John Akomfrah, Stuart Hall and the Film Essay
Akomfrah's films gives voice to the legacy of the African diaspora in Europe, and his experimental approach to narrative and structure helped pave the way for the re-emergence of the "essay film" today.
In 2013 I had the opportunity to work with frieze, the UK-based contemporary art and culture magazine. Towards the end of my time at the magazine, I co-produced a film on John Akomfrah, which just went live. For those of you unfamiliar with Akomfrah’s work, he began his practice as an artist and filmmaker as a member of the hugely influential group, the Black Audio Film Collective, who between 1982 and 1998 produced films, essays and ‘slide-tape texts,’ which “opened up a new aesthetic and discursive space within the world of British art, experimental film, television and critical theory.”
Films such as Handsworth Songs (1986), Testament (1988) and Twilight City (1989) gave voice to the legacy of the African diaspora in Europe, and Akomfrah’s experimental approach to narrative and structure, following filmmakers like Chris Marker, in no small way paved the way for the re-emergence of the ‘essay film’ today.

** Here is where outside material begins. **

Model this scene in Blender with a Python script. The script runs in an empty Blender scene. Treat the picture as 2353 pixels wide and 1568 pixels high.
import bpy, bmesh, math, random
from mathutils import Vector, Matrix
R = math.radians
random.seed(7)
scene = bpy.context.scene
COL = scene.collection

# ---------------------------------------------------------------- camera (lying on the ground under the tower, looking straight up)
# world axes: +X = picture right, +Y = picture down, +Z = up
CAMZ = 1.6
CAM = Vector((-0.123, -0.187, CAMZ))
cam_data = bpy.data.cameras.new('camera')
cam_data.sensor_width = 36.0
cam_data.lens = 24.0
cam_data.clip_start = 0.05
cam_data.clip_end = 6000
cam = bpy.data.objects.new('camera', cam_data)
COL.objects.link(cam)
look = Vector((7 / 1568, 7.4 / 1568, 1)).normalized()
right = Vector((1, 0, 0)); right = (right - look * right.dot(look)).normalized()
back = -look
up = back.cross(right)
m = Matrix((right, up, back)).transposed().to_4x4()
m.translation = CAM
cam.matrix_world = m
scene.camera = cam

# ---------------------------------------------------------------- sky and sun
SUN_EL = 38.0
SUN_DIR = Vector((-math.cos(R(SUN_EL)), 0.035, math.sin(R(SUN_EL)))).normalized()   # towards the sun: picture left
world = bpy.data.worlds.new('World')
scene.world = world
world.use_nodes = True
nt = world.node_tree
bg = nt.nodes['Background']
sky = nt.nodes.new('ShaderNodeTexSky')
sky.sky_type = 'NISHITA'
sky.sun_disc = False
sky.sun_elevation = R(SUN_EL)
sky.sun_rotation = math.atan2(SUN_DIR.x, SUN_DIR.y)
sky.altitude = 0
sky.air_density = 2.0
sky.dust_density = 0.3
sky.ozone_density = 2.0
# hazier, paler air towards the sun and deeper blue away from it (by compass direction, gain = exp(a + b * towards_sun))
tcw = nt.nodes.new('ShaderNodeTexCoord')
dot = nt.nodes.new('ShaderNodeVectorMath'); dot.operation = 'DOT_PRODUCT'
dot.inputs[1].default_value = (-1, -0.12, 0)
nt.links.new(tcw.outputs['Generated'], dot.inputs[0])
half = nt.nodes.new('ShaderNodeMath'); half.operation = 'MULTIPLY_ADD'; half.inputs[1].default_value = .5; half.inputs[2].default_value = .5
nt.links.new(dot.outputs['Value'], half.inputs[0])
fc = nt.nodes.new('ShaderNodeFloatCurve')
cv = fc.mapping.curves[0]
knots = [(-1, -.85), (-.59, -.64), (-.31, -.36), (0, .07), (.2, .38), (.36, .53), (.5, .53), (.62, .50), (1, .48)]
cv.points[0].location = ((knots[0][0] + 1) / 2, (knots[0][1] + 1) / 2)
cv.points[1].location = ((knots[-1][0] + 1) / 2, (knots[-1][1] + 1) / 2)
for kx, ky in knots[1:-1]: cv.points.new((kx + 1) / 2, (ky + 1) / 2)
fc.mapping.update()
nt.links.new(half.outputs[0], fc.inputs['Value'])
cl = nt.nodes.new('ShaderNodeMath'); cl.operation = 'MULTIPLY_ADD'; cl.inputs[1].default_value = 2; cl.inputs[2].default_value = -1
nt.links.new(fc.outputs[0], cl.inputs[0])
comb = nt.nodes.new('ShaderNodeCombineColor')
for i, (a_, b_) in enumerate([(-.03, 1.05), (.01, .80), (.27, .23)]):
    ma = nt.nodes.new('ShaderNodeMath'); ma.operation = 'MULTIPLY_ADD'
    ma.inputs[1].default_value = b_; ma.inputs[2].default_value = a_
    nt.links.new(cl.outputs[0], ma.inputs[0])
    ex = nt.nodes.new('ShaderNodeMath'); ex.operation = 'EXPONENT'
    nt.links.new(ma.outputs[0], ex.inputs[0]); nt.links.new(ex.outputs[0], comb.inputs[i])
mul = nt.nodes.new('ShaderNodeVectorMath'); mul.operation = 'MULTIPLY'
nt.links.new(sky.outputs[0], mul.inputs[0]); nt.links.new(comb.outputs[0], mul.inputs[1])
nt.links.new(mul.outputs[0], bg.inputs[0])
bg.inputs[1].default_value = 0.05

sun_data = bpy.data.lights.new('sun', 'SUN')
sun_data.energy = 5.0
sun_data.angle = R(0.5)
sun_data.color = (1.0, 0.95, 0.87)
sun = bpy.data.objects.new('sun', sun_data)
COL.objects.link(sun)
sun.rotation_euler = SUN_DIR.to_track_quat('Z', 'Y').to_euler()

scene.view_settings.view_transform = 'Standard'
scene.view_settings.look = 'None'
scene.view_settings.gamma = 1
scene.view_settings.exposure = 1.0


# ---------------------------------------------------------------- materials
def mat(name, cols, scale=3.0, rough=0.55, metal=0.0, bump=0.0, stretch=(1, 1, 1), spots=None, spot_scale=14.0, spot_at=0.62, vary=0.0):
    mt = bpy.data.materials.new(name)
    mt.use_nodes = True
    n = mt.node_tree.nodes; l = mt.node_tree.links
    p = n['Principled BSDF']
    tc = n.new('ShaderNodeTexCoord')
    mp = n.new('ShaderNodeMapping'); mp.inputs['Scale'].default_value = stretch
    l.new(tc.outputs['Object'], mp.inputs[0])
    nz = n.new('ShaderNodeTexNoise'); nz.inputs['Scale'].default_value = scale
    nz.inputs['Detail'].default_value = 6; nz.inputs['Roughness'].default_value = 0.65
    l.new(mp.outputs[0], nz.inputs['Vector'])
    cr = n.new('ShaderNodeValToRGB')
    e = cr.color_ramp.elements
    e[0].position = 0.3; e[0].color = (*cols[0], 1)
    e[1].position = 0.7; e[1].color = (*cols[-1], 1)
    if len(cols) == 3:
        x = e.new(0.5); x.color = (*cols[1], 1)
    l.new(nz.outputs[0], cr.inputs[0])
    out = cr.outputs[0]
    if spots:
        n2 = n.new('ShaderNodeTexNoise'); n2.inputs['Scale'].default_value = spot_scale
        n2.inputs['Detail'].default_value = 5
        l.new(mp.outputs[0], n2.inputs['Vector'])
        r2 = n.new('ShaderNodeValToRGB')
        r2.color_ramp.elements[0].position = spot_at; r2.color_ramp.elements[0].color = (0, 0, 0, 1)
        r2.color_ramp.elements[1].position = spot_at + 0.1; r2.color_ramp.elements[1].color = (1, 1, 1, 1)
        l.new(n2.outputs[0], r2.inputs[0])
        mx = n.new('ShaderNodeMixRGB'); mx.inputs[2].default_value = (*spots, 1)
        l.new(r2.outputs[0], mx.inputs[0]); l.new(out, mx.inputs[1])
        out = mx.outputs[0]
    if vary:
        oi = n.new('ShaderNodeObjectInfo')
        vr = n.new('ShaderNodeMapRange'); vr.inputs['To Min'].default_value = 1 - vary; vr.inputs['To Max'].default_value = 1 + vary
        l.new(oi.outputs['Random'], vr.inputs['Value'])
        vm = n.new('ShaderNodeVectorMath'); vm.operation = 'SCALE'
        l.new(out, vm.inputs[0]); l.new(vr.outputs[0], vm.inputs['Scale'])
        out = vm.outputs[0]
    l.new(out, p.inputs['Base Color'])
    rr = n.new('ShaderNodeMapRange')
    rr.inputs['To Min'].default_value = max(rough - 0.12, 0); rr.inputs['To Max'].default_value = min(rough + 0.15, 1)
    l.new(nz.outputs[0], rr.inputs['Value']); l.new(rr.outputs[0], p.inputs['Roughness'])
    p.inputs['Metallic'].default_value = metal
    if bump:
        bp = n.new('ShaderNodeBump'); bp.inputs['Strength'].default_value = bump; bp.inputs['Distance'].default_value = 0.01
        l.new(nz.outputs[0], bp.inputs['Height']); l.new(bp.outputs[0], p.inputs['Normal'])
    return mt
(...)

Throughout his career, Akomfrah has operated both in the gallery, and in the cinema. This is most evident in his recent project, The Unfinished Conversation (2013), a multi-screen installation exploring the life and legacy of the cultural theorist Stuart Hall. Currently on show at Tate Britain (until 23rd March), Akomfrah and his production company, Smoking Dogs Films, decided to extend – or mutate, perhaps – the piece into a feature-length documentary, which was recently released in UK cinemas, and on DVD. As a film, The Stuart Hall Project assumes a more conventional narrative structure, but the ideas and investigations of the project – how identity is not an essence, but a process of becoming which is continually shaped by history and memory – is reflected in the structural relationship with images, the archive, making some comment on the status of the image, and its relationship to diasporic identity.